═══ GIVEN INFORMATION ═══

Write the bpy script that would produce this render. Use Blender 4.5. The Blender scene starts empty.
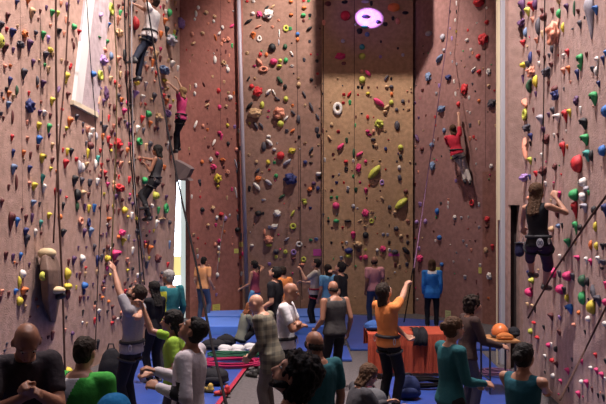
import bpy, bmesh, math, random
from mathutils import Vector, Matrix, noise
random.seed(7)
S = bpy.context.scene
COL = S.collection
WORK = bpy.data.scenes.new('workbench')      # scratch scene for building skins; removed at the end
F, CX, HY, CAMH = 670.0, 303.0, 230.0, 2.42     # focal length in pixels, camera axis, horizon row, lens height
PI = math.pi

def V(*a): return Vector(a)
def at(px, py, Y): return V((px-CX)/F*Y, Y, CAMH-(py-HY)/F*Y)

# ------------------------------------------------------------------ materials
MATS = {}
def mat(name, col, rough=.6, spec=.4, bump=0, bscale=60, var=0, vscale=3, emit=None, metal=0, sheen=0):
    if name in MATS: return MATS[name]
    m = bpy.data.materials.new(name); m.use_nodes = True
    nt = m.node_tree; b = nt.nodes['Principled BSDF']
    b.inputs['Base Color'].default_value = (*col, 1)
    b.inputs['Roughness'].default_value = rough
    b.inputs['Specular IOR Level'].default_value = spec
    b.inputs['Metallic'].default_value = metal
    if sheen: b.inputs['Sheen Weight'].default_value = sheen
    if emit:
        b.inputs['Emission Color'].default_value = (*emit[0], 1); b.inputs['Emission Strength'].default_value = emit[1]
    tc = nt.nodes.new('ShaderNodeTexCoord')
    if var:
        n = nt.nodes.new('ShaderNodeTexNoise'); n.inputs['Scale'].default_value = vscale; n.inputs['Detail'].default_value = 6
        nt.links.new(tc.outputs['Object'], n.inputs['Vector'])
        r = nt.nodes.new('ShaderNodeValToRGB')
        r.color_ramp.elements[0].position = .3; r.color_ramp.elements[1].position = .7
        r.color_ramp.elements[0].color = (*[c*(1-var) for c in col], 1)
        r.color_ramp.elements[1].color = (*[min(1, c*(1+var)) for c in col], 1)
        nt.links.new(n.outputs['Fac'], r.inputs['Fac']); nt.links.new(r.outputs['Color'], b.inputs['Base Color'])
    if bump:
        n2 = nt.nodes.new('ShaderNodeTexNoise'); n2.inputs['Scale'].default_value = bscale; n2.inputs['Detail'].default_value = 4
        nt.links.new(tc.outputs['Object'], n2.inputs['Vector'])
        bp = nt.nodes.new('ShaderNodeBump'); bp.inputs['Strength'].default_value = bump; bp.inputs['Distance'].default_value = .02
        nt.links.new(n2.outputs['Fac'], bp.inputs['Height']); nt.links.new(bp.outputs['Normal'], b.inputs['Normal'])
    MATS[name] = m
    return m

def wall_mat(name, col):
    "textured climbing-wall paint: sand grain, chalk smears, faint brush mottling"
    if name in MATS: return MATS[name]
    m = bpy.data.materials.new(name); m.use_nodes = True
    nt = m.node_tree; L = nt.links; N = nt.nodes; b = N['Principled BSDF']
    b.inputs['Roughness'].default_value = .85; b.inputs['Specular IOR Level'].default_value = .2
    tc = N.new('ShaderNodeTexCoord')
    def nz(sc, det):
        n = N.new('ShaderNodeTexNoise'); n.inputs['Scale'].default_value = sc; n.inputs['Detail'].default_value = det
        L.new(tc.outputs['Object'], n.inputs['Vector']); return n
    a, c, g = nz(.7, 5), nz(9, 6), nz(45, 3)
    r1 = N.new('ShaderNodeValToRGB')
    r1.color_ramp.elements[0].position = .3; r1.color_ramp.elements[1].position = .72
    r1.color_ramp.elements[0].color = (*[x*.86 for x in col], 1); r1.color_ramp.elements[1].color = (*[min(1, x*1.12) for x in col], 1)
    L.new(a.outputs['Fac'], r1.inputs['Fac'])
    r2 = N.new('ShaderNodeValToRGB')
    r2.color_ramp.elements[0].position = .35; r2.color_ramp.elements[1].position = .7
    r2.color_ramp.elements[0].color = (.82, .82, .82, 1); r2.color_ramp.elements[1].color = (1.1, 1.1, 1.12, 1)
    L.new(c.outputs['Fac'], r2.inputs['Fac'])
    mx = N.new('ShaderNodeMix'); mx.data_type = 'RGBA'; mx.blend_type = 'MULTIPLY'; mx.inputs['Factor'].default_value = 1
    L.new(r1.outputs['Color'], mx.inputs['A']); L.new(r2.outputs['Color'], mx.inputs['B'])
    L.new(mx.outputs['Result'], b.inputs['Base Color'])
    bp = N.new('ShaderNodeBump'); bp.inputs['Strength'].default_value = .5; bp.inputs['Distance'].default_value = .02
    L.new(g.outputs['Fac'], bp.inputs['Height']); L.new(bp.outputs['Normal'], b.inputs['Normal'])
    MATS[name] = m
    return m

# ------------------------------------------------------------------ mesh helpers
def link(name, me, mats, parent=None, loc=None):
    o = bpy.data.objects.new(name, me); COL.objects.link(o)
    for m in (mats if isinstance(mats, (list, tuple)) else [mats]):
        if m and m.name not in [x.name for x in me.materials if x]: me.materials.append(m)
    if parent: o.parent = parent
    if loc is not None: o.location = loc
    return o
def obj(name, bm, mats, parent=None, loc=None, smooth=False, off=None):
    if off is not None: bmesh.ops.translate(bm, vec=-off, verts=bm.verts)
    bmesh.ops.recalc_face_normals(bm, faces=bm.faces)
    me = bpy.data.meshes.new(name); bm.to_mesh(me); bm.free()
    if smooth:
        for p in me.polygons: p.use_smooth = True
    return link(name, me, mats, parent, loc)
def tag(o, label=None, cat=None, group=None, kind=None):
    if label: o['label'] = label
    if cat: o['category'] = cat
    if group: o['group'] = group
    if kind: o['kind'] = kind
    return o
def thing(name, label, cat, loc=(0, 0, 0), group=None):
    o = bpy.data.objects.new(name, None); COL.objects.link(o); o.location = loc; o.empty_display_size = .1
    return tag(o, label, cat, group)
def box(bm, lo, hi, mi=0, M=None):
    vs = [bm.verts.new((x, y, z)) for x in (lo[0], hi[0]) for y in (lo[1], hi[1]) for z in (lo[2], hi[2])]
    if M is not None:
        for v in vs: v.co = M @ v.co
    for q in ((0,1,3,2), (4,6,7,5), (0,4,5,1), (2,3,7,6), (0,2,6,4), (1,5,7,3)):
        f = bm.faces.new([vs[i] for i in q]); f.material_index = mi
    return vs
def bevel(bm, w, seg=2):
    bmesh.ops.bevel(bm, geom=list(bm.edges), offset=w, segments=seg, affect='EDGES', profile=.6)
def loft(bm, rings, close=True, mi=0):
    R = [[bm.verts.new(p) for p in r] for r in rings]
    n = len(R[0]); fs = []
    for a, b in zip(R, R[1:]):
        for i in range(n): fs.append(bm.faces.new((a[i], a[(i+1) % n], b[(i+1) % n], b[i])))
    if close:
        fs.append(bm.faces.new(R[0][::-1])); fs.append(bm.faces.new(R[-1]))
    for f in fs: f.material_index = mi
    return R
def frame(d):
    d = d.normalized(); u = V(0, 0, 1) if abs(d.z) < .95 else V(0, 1, 0)
    r = d.cross(u).normalized(); return r, r.cross(d).normalized()
def cap(bm, p0, p1, r0, r1, n=10, mi=0):
    "tapered limb with round ends"
    p0, p1 = Vector(p0), Vector(p1); d = p1-p0
    if d.length < 1e-5: d = V(0, 0, 1e-4)
    e = d.normalized(); r, u = frame(d); rings = []
    def ring(c, rad): return [c + (r*math.cos(2*PI*i/n)+u*math.sin(2*PI*i/n))*rad for i in range(n)]
    for k in (80, 50, 22): rings.append(ring(p0 - e*r0*math.sin(math.radians(k)), r0*math.cos(math.radians(k))))
    rings += [ring(p0, r0), ring(p1, r1)]
    for k in (22, 50, 80): rings.append(ring(p1 + e*r1*math.sin(math.radians(k)), r1*math.cos(math.radians(k))))
    loft(bm, rings, mi=mi)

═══

— SHORT PROBLEM —
Quote each line of the listing exactly, but leave the pictures out.

— WRITTEN SOLUTION —
Write the bpy script that would produce this render. Use Blender 4.5. The Blender scene starts empty.
import bpy, bmesh, math, random
from mathutils import Vector, Matrix, noise
random.seed(7)
S = bpy.context.scene
COL = S.collection
WORK = bpy.data.scenes.new('workbench')      # scratch scene for building skins; removed at the end
F, CX, HY, CAMH = 670.0, 303.0, 230.0, 2.42     # focal length in pixels, camera axis, horizon row, lens height
PI = math.pi

def V(*a): return Vector(a)
def at(px, py, Y): return V((px-CX)/F*Y, Y, CAMH-(py-HY)/F*Y)

# ------------------------------------------------------------------ materials
MATS = {}
def mat(name, col, rough=.6, spec=.4, bump=0, bscale=60, var=0, vscale=3, emit=None, metal=0, sheen=0):
    if name in MATS: return MATS[name]
    m = bpy.data.materials.new(name); m.use_nodes = True
    nt = m.node_tree; b = nt.nodes['Principled BSDF']
    b.inputs['Base Color'].default_value = (*col, 1)
    b.inputs['Roughness'].default_value = rough
    b.inputs['Specular IOR Level'].default_value = spec
    b.inputs['Metallic'].default_value = metal
    if sheen: b.inputs['Sheen Weight'].default_value = sheen
    if emit:
        b.inputs['Emission Color'].default_value = (*emit[0], 1); b.inputs['Emission Strength'].default_value = emit[1]
    tc = nt.nodes.new('ShaderNodeTexCoord')
    if var:
        n = nt.nodes.new('ShaderNodeTexNoise'); n.inputs['Scale'].default_value = vscale; n.inputs['Detail'].default_value = 6
        nt.links.new(tc.outputs['Object'], n.inputs['Vector'])
        r = nt.nodes.new('ShaderNodeValToRGB')
        r.color_ramp.elements[0].position = .3; r.color_ramp.elements[1].position = .7
        r.color_ramp.elements[0].color = (*[c*(1-var) for c in col], 1)
        r.color_ramp.elements[1].color = (*[min(1, c*(1+var)) for c in col], 1)
        nt.links.new(n.outputs['Fac'], r.inputs['Fac']); nt.links.new(r.outputs['Color'], b.inputs['Base Color'])
    if bump:
        n2 = nt.nodes.new('ShaderNodeTexNoise'); n2.inputs['Scale'].default_value = bscale; n2.inputs['Detail'].default_value = 4
        nt.links.new(tc.outputs['Object'], n2.inputs['Vector'])
        bp = nt.nodes.new('ShaderNodeBump'); bp.inputs['Strength'].default_value = bump; bp.inputs['Distance'].default_value = .02
        nt.links.new(n2.outputs['Fac'], bp.inputs['Height']); nt.links.new(bp.outputs['Normal'], b.inputs['Normal'])
    MATS[name] = m
    return m

def wall_mat(name, col):
    "textured climbing-wall paint: sand grain, chalk smears, faint brush mottling"
    if name in MATS: return MATS[name]
    m = bpy.data.materials.new(name); m.use_nodes = True
    nt = m.node_tree; L = nt.links; N = nt.nodes; b = N['Principled BSDF']
    b.inputs['Roughness'].default_value = .85; b.inputs['Specular IOR Level'].default_value = .2
    tc = N.new('ShaderNodeTexCoord')
    def nz(sc, det):
        n = N.new('ShaderNodeTexNoise'); n.inputs['Scale'].default_value = sc; n.inputs['Detail'].default_value = det
        L.new(tc.outputs['Object'], n.inputs['Vector']); return n
    a, c, g = nz(.7, 5), nz(9, 6), nz(45, 3)
    r1 = N.new('ShaderNodeValToRGB')
    r1.color_ramp.elements[0].position = .3; r1.color_ramp.elements[1].position = .72
    r1.color_ramp.elements[0].color = (*[x*.86 for x in col], 1); r1.color_ramp.elements[1].color = (*[min(1, x*1.12) for x in col], 1)
    L.new(a.outputs['Fac'], r1.inputs['Fac'])
    r2 = N.new('ShaderNodeValToRGB')
    r2.color_ramp.elements[0].position = .35; r2.color_ramp.elements[1].position = .7
    r2.color_ramp.elements[0].color = (.82, .82, .82, 1); r2.color_ramp.elements[1].color = (1.1, 1.1, 1.12, 1)
    L.new(c.outputs['Fac'], r2.inputs['Fac'])
    mx = N.new('ShaderNodeMix'); mx.data_type = 'RGBA'; mx.blend_type = 'MULTIPLY'; mx.inputs['Factor'].default_value = 1
    L.new(r1.outputs['Color'], mx.inputs['A']); L.new(r2.outputs['Color'], mx.inputs['B'])
    L.new(mx.outputs['Result'], b.inputs['Base Color'])
    bp = N.new('ShaderNodeBump'); bp.inputs['Strength'].default_value = .5; bp.inputs['Distance'].default_value = .02
    L.new(g.outputs['Fac'], bp.inputs['Height']); L.new(bp.outputs['Normal'], b.inputs['Normal'])
    MATS[name] = m
    return m

# ------------------------------------------------------------------ mesh helpers
def link(name, me, mats, parent=None, loc=None):
    o = bpy.data.objects.new(name, me); COL.objects.link(o)
    for m in (mats if isinstance(mats, (list, tuple)) else [mats]):
        if m and m.name not in [x.name for x in me.materials if x]: me.materials.append(m)
    if parent: o.parent = parent
    if loc is not None: o.location = loc
    return o
def obj(name, bm, mats, parent=None, loc=None, smooth=False, off=None):
    if off is not None: bmesh.ops.translate(bm, vec=-off, verts=bm.verts)
    bmesh.ops.recalc_face_normals(bm, faces=bm.faces)
    me = bpy.data.meshes.new(name); bm.to_mesh(me); bm.free()
    if smooth:
        for p in me.polygons: p.use_smooth = True
    return link(name, me, mats, parent, loc)
def tag(o, label=None, cat=None, group=None, kind=None):
    if label: o['label'] = label
    if cat: o['category'] = cat
    if group: o['group'] = group
    if kind: o['kind'] = kind
    return o
def thing(name, label, cat, loc=(0, 0, 0), group=None):
    o = bpy.data.objects.new(name, None); COL.objects.link(o); o.location = loc; o.empty_display_size = .1
    return tag(o, label, cat, group)
def box(bm, lo, hi, mi=0, M=None):
    vs = [bm.verts.new((x, y, z)) for x in (lo[0], hi[0]) for y in (lo[1], hi[1]) for z in (lo[2], hi[2])]
    if M is not None:
        for v in vs: v.co = M @ v.co
    for q in ((0,1,3,2), (4,6,7,5), (0,4,5,1), (2,3,7,6), (0,2,6,4), (1,5,7,3)):
        f = bm.faces.new([vs[i] for i in q]); f.material_index = mi
    return vs
def bevel(bm, w, seg=2):
    bmesh.ops.bevel(bm, geom=list(bm.edges), offset=w, segments=seg, affect='EDGES', profile=.6)
def loft(bm, rings, close=True, mi=0):
    R = [[bm.verts.new(p) for p in r] for r in rings]
    n = len(R[0]); fs = []
    for a, b in zip(R, R[1:]):
        for i in range(n): fs.append(bm.faces.new((a[i], a[(i+1) % n], b[(i+1) % n], b[i])))
    if close:
        fs.append(bm.faces.new(R[0][::-1])); fs.append(bm.faces.new(R[-1]))
    for f in fs: f.material_index = mi
    return R
def frame(d):
    d = d.normalized(); u = V(0, 0, 1) if abs(d.z) < .95 else V(0, 1, 0)
    r = d.cross(u).normalized(); return r, r.cross(d).normalized()
def cap(bm, p0, p1, r0, r1, n=10, mi=0):
    "tapered limb with round ends"
    p0, p1 = Vector(p0), Vector(p1); d = p1-p0
    if d.length < 1e-5: d = V(0, 0, 1e-4)
    e = d.normalized(); r, u = frame(d); rings = []
    def ring(c, rad): return [c + (r*math.cos(2*PI*i/n)+u*math.sin(2*PI*i/n))*rad for i in range(n)]
    for k in (80, 50, 22): rings.append(ring(p0 - e*r0*math.sin(math.radians(k)), r0*math.cos(math.radians(k))))
    rings += [ring(p0, r0), ring(p1, r1)]
    for k in (22, 50, 80): rings.append(ring(p1 + e*r1*math.sin(math.radians(k)), r1*math.cos(math.radians(k))))
    loft(bm, rings, mi=mi)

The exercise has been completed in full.